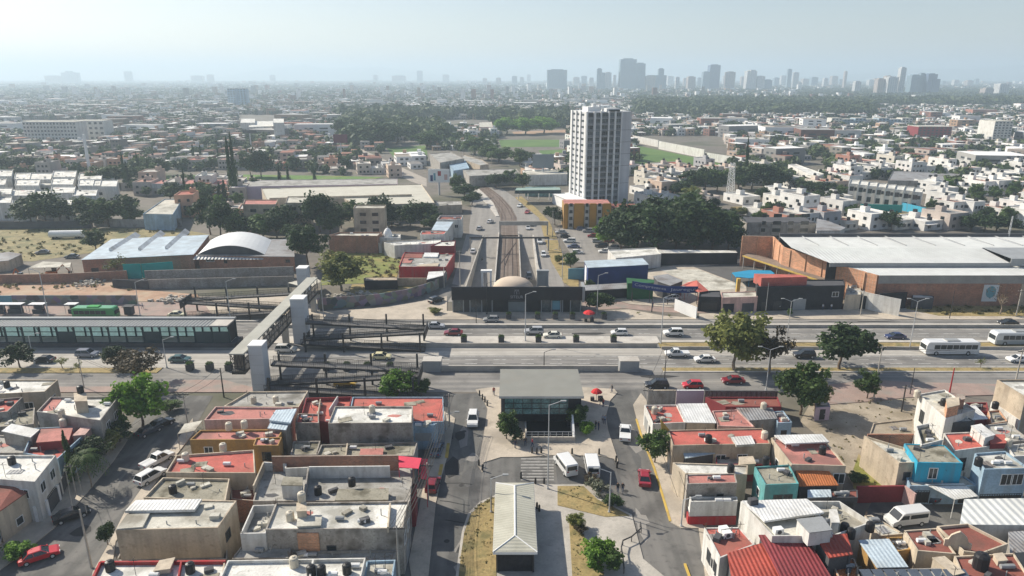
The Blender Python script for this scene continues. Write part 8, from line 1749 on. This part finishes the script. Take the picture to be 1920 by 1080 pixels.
def small_house(seed, h):
 rr = random.Random(seed); b = MB(); w, d = 1.0, 1.0
 b.box(-.5, .5, -.5, .5, 0, h)
 b.add([(-.47, -.47, h+.02), (.47, -.47, h+.02), (.47, .47, h+.02), (-.47, .47, h+.02)], [(0, 1, 2, 3)], 1)
 for x0, x1, y0, y1 in ((-.5, .5, -.5, -.47), (-.5, .5, .47, .5), (-.5, -.47, -.47, .47), (.47, .5, -.47, .47)): b.box(x0, x1, y0, y1, h-.05, h+.45)
 u = rr.uniform(-.3, .15); v = rr.uniform(-.2, .2)
 b.box(u, u+.28, v, v+.22, h+.03, h+2.2); b.lathe((u+.14, v+.11, h+2.2), [(0, 0), (.07, 0), (.07, 1.1), (0, 1.3)], 8, 3)
 if rr.random() < .5: b.lathe((-u*.8, -.3, h+.03), [(0, 0), (.07, 0), (.07, 1.3), (0, 1.5)], 8, 3)
 for k in range(int(h//2.9)):
  for x in ((-.28, .0, .25) if rr.random() < .5 else (-.25, .22)):
   b.box(x-.07, x+.07, -.512, -.501, k*2.9+1.0, k*2.9+2.2, 2); b.box(-.512, -.501, x-.06, x+.06, k*2.9+1.0, k*2.9+2.2, 2)
 if rr.random() < .4: b.box(-.5, .0, -.62, -.501, 2.7, 2.85, 0)
 me = bpy.data.meshes.new('small_house'); me.from_pydata(b.v, [], b.f)
 for m in ('house_wall', 'house_roof', 'glass_dark', 'plastic_black'): me.materials.append(M[m])
 me.polygons.foreach_set('material_index', b.m); return me
SH_ = {h: [small_house(i*10+int(h*10), h) for i in range(4)] for h in (3.4, 6.2, 6.6, 7.0, 9.4)}
CN = {(.5, .42, .36): 'beige', (.56, .55, .52): 'pale grey', (.48, .35, .28): 'tan', (.6, .52, .45): 'cream', (.42, .38, .34): 'grey', (.52, .3, .2): 'terracotta', (.66, .65, .62): 'white', (.62, .58, .5): 'off white', (.7, .69, .66): 'bright white', (.55, .42, .33): 'peach', (.58, .5, .44): 'pale pink', (.52, .34, .22): 'orange', (.4, .4, .41): 'mid grey', (.42, .2, .15): 'brick red'}
def whereis(px, py):
 if px < 250: return 'behind the far left cluster'
 if px < 480: return 'behind the meadow cypresses'
 if px < 720: return 'left of the diagonal avenue'
 if px < 1070: return 'near the boulevard bend'
 if px < 1200: return 'beside the tall tower'
 if px < 1400: return 'behind the grove' if py > 318 else 'behind the pitch wall'
 if px < 1600: return 'behind the brick factory'
 if px < 1760: return 'around the slanting townhouses'
 return 'right of the slanting townhouses'
NI = 215; seen = {}
ind = H[:NI]; indinfo = []
for yy, xx, w, d, rot, h, zone, px, py in ind:
 wc = (WALLS_L if zone == 'L' else WALLS_R)[int(R2.integers(0, 6)) if zone == 'L' else int(R2.choice(8, p=[.25, .16, .2, .1, .1, .05, .09, .05]))]
 if px > 1560 and 325 < py < 412 and R2.random() < .75: wc = (.7, .69, .66)
 st = {3.4: 'low', 6.2: 'mid height', 6.6: 'mid height', 7.0: 'mid height', 9.4: 'tall'}[h]
 indinfo.append((yy, xx, w, d, rot, h, wc, '%s %s house' % (st, CN[wc]), whereis(px, py), px))
byk = {}
for it in indinfo: byk.setdefault((it[7], it[8]), []).append(it)
def ordinal(n, tot):
 return ['first', 'second', 'third', 'fourth', 'fifth', 'sixth', 'seventh', 'eighth', 'ninth', 'tenth', 'eleventh', 'twelfth'][min(n, 11)]
for (ds, wh), its in byk.items():
 its.sort(key=lambda q: q[9])
 for n, (yy, xx, w, d, rot, h, wc, _, _, px) in enumerate(its):
  o = bpy.data.objects.new('small_house', SH_[h][int(R2.integers(0, 4))]); COL.objects.link(o); kf = R2.uniform(.85, 1.15); o.location = (xx, yy, 0); o.scale = (w, d, 1); o.rotation_euler = (0, 0, rot); o.color = (*[c*kf for c in wc], 1)
  tag(o, ds+' '+wh+('' if len(its) == 1 else ', %s of %d from left' % (ordinal(n, len(its)), len(its))), 'house', 'houses of the nearer districts')
def mass(name, label, cat, boxes, win=True):
 V = []; F = []; C = []; n = 0
 for x, y, w, d, rot, h, wc, rc in boxes:
  ca, sa = math.cos(rot), math.sin(rot); q = [(x+a*w*ca-b*d*sa, y+a*w*sa+b*d*ca) for a, b in ((-.5, -.5), (.5, -.5), (.5, .5), (-.5, .5))]
  V += [(p[0], p[1], 0) for p in q]+[(p[0], p[1], h) for p in q]
  F += [(n, n+1, n+5, n+4), (n+1, n+2, n+6, n+5), (n+2, n+3, n+7, n+6), (n+3, n, n+4, n+7), (n+4, n+5, n+6, n+7)]; C += [wc]*4+[rc]; n += 8
  if win and y < 1500:
   for k in range(max(1, int(h//3))):
    for s in ((.25, .45), (.6, .8)):
     zb = k*3+.9
     for (ax, ay), (bx_, by_), of in ((q[0], q[1], (sa*.06, -ca*.06)), (q[3], q[0], (-ca*.06, -sa*.06))):
      p0 = (ax+(bx_-ax)*s[0]+of[0], ay+(by_-ay)*s[0]+of[1]); p1 = (ax+(bx_-ax)*s[1]+of[0], ay+(by_-ay)*s[1]+of[1])
      V += [(*p0, zb), (*p1, zb), (*p1, zb+1.3), (*p0, zb+1.3)]; F.append((n, n+1, n+2, n+3)); C.append((.04, .045, .05)); n += 4
   if (int(x*7+y*3) % 3) == 0:        # stair room
    cx, cy = x+w*.15, y+d*.1; V += [(cx+a, cy+b, z) for z in (h, h+2.2) for a, b in ((-1.2, -1.2), (1.2, -1.2), (1.2, 1.2), (-1.2, 1.2))]
    F += [(n, n+1, n+5, n+4), (n+1, n+2, n+6, n+5), (n+2, n+3, n+7, n+6), (n+3, n, n+4, n+7), (n+4, n+5, n+6, n+7)]; C += [wc]*5; n += 8
 me = bpy.data.meshes.new(name); fill(me, np.array(V), np.array(F)); me.materials.append(M['city_colours'])
 a = me.attributes.new('paint', 'FLOAT_COLOR', 'FACE'); c = np.ones((len(F), 4), np.float32); c[:, :3] = np.array(C); a.data.foreach_set('color', c.ravel())
 o = bpy.data.objects.new(name, me); COL.objects.link(o); return tag(o, label, cat, kind='stuff')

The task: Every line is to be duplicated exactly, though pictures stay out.

Right answer:
The Blender Python script for this scene continues. Write part 8, from line 1749 on. This part finishes the script. Take the picture to be 1920 by 1080 pixels.
def small_house(seed, h):
 rr = random.Random(seed); b = MB(); w, d = 1.0, 1.0
 b.box(-.5, .5, -.5, .5, 0, h)
 b.add([(-.47, -.47, h+.02), (.47, -.47, h+.02), (.47, .47, h+.02), (-.47, .47, h+.02)], [(0, 1, 2, 3)], 1)
 for x0, x1, y0, y1 in ((-.5, .5, -.5, -.47), (-.5, .5, .47, .5), (-.5, -.47, -.47, .47), (.47, .5, -.47, .47)): b.box(x0, x1, y0, y1, h-.05, h+.45)
 u = rr.uniform(-.3, .15); v = rr.uniform(-.2, .2)
 b.box(u, u+.28, v, v+.22, h+.03, h+2.2); b.lathe((u+.14, v+.11, h+2.2), [(0, 0), (.07, 0), (.07, 1.1), (0, 1.3)], 8, 3)
 if rr.random() < .5: b.lathe((-u*.8, -.3, h+.03), [(0, 0), (.07, 0), (.07, 1.3), (0, 1.5)], 8, 3)
 for k in range(int(h//2.9)):
  for x in ((-.28, .0, .25) if rr.random() < .5 else (-.25, .22)):
   b.box(x-.07, x+.07, -.512, -.501, k*2.9+1.0, k*2.9+2.2, 2); b.box(-.512, -.501, x-.06, x+.06, k*2.9+1.0, k*2.9+2.2, 2)
 if rr.random() < .4: b.box(-.5, .0, -.62, -.501, 2.7, 2.85, 0)
 me = bpy.data.meshes.new('small_house'); me.from_pydata(b.v, [], b.f)
 for m in ('house_wall', 'house_roof', 'glass_dark', 'plastic_black'): me.materials.append(M[m])
 me.polygons.foreach_set('material_index', b.m); return me
SH_ = {h: [small_house(i*10+int(h*10), h) for i in range(4)] for h in (3.4, 6.2, 6.6, 7.0, 9.4)}
CN = {(.5, .42, .36): 'beige', (.56, .55, .52): 'pale grey', (.48, .35, .28): 'tan', (.6, .52, .45): 'cream', (.42, .38, .34): 'grey', (.52, .3, .2): 'terracotta', (.66, .65, .62): 'white', (.62, .58, .5): 'off white', (.7, .69, .66): 'bright white', (.55, .42, .33): 'peach', (.58, .5, .44): 'pale pink', (.52, .34, .22): 'orange', (.4, .4, .41): 'mid grey', (.42, .2, .15): 'brick red'}
def whereis(px, py):
 if px < 250: return 'behind the far left cluster'
 if px < 480: return 'behind the meadow cypresses'
 if px < 720: return 'left of the diagonal avenue'
 if px < 1070: return 'near the boulevard bend'
 if px < 1200: return 'beside the tall tower'
 if px < 1400: return 'behind the grove' if py > 318 else 'behind the pitch wall'
 if px < 1600: return 'behind the brick factory'
 if px < 1760: return 'around the slanting townhouses'
 return 'right of the slanting townhouses'
NI = 215; seen = {}
ind = H[:NI]; indinfo = []
for yy, xx, w, d, rot, h, zone, px, py in ind:
 wc = (WALLS_L if zone == 'L' else WALLS_R)[int(R2.integers(0, 6)) if zone == 'L' else int(R2.choice(8, p=[.25, .16, .2, .1, .1, .05, .09, .05]))]
 if px > 1560 and 325 < py < 412 and R2.random() < .75: wc = (.7, .69, .66)
 st = {3.4: 'low', 6.2: 'mid height', 6.6: 'mid height', 7.0: 'mid height', 9.4: 'tall'}[h]
 indinfo.append((yy, xx, w, d, rot, h, wc, '%s %s house' % (st, CN[wc]), whereis(px, py), px))
byk = {}
for it in indinfo: byk.setdefault((it[7], it[8]), []).append(it)
def ordinal(n, tot):
 return ['first', 'second', 'third', 'fourth', 'fifth', 'sixth', 'seventh', 'eighth', 'ninth', 'tenth', 'eleventh', 'twelfth'][min(n, 11)]
for (ds, wh), its in byk.items():
 its.sort(key=lambda q: q[9])
 for n, (yy, xx, w, d, rot, h, wc, _, _, px) in enumerate(its):
  o = bpy.data.objects.new('small_house', SH_[h][int(R2.integers(0, 4))]); COL.objects.link(o); kf = R2.uniform(.85, 1.15); o.location = (xx, yy, 0); o.scale = (w, d, 1); o.rotation_euler = (0, 0, rot); o.color = (*[c*kf for c in wc], 1)
  tag(o, ds+' '+wh+('' if len(its) == 1 else ', %s of %d from left' % (ordinal(n, len(its)), len(its))), 'house', 'houses of the nearer districts')
def mass(name, label, cat, boxes, win=True):
 V = []; F = []; C = []; n = 0
 for x, y, w, d, rot, h, wc, rc in boxes:
  ca, sa = math.cos(rot), math.sin(rot); q = [(x+a*w*ca-b*d*sa, y+a*w*sa+b*d*ca) for a, b in ((-.5, -.5), (.5, -.5), (.5, .5), (-.5, .5))]
  V += [(p[0], p[1], 0) for p in q]+[(p[0], p[1], h) for p in q]
  F += [(n, n+1, n+5, n+4), (n+1, n+2, n+6, n+5), (n+2, n+3, n+7, n+6), (n+3, n, n+4, n+7), (n+4, n+5, n+6, n+7)]; C += [wc]*4+[rc]; n += 8
  if win and y < 1500:
   for k in range(max(1, int(h//3))):
    for s in ((.25, .45), (.6, .8)):
     zb = k*3+.9
     for (ax, ay), (bx_, by_), of in ((q[0], q[1], (sa*.06, -ca*.06)), (q[3], q[0], (-ca*.06, -sa*.06))):
      p0 = (ax+(bx_-ax)*s[0]+of[0], ay+(by_-ay)*s[0]+of[1]); p1 = (ax+(bx_-ax)*s[1]+of[0], ay+(by_-ay)*s[1]+of[1])
      V += [(*p0, zb), (*p1, zb), (*p1, zb+1.3), (*p0, zb+1.3)]; F.append((n, n+1, n+2, n+3)); C.append((.04, .045, .05)); n += 4
   if (int(x*7+y*3) % 3) == 0:        # stair room
    cx, cy = x+w*.15, y+d*.1; V += [(cx+a, cy+b, z) for z in (h, h+2.2) for a, b in ((-1.2, -1.2), (1.2, -1.2), (1.2, 1.2), (-1.2, 1.2))]
    F += [(n, n+1, n+5, n+4), (n+1, n+2, n+6, n+5), (n+2, n+3, n+7, n+6), (n+3, n, n+4, n+7), (n+4, n+5, n+6, n+7)]; C += [wc]*5; n += 8
 me = bpy.data.meshes.new(name); fill(me, np.array(V), np.array(F)); me.materials.append(M['city_colours'])
 a = me.attributes.new('paint', 'FLOAT_COLOR', 'FACE'); c = np.ones((len(F), 4), np.float32); c[:, :3] = np.array(C); a.data.foreach_set('color', c.ravel())
 o = bpy.data.objects.new(name, me); COL.objects.link(o); return tag(o, label, cat, kind='stuff')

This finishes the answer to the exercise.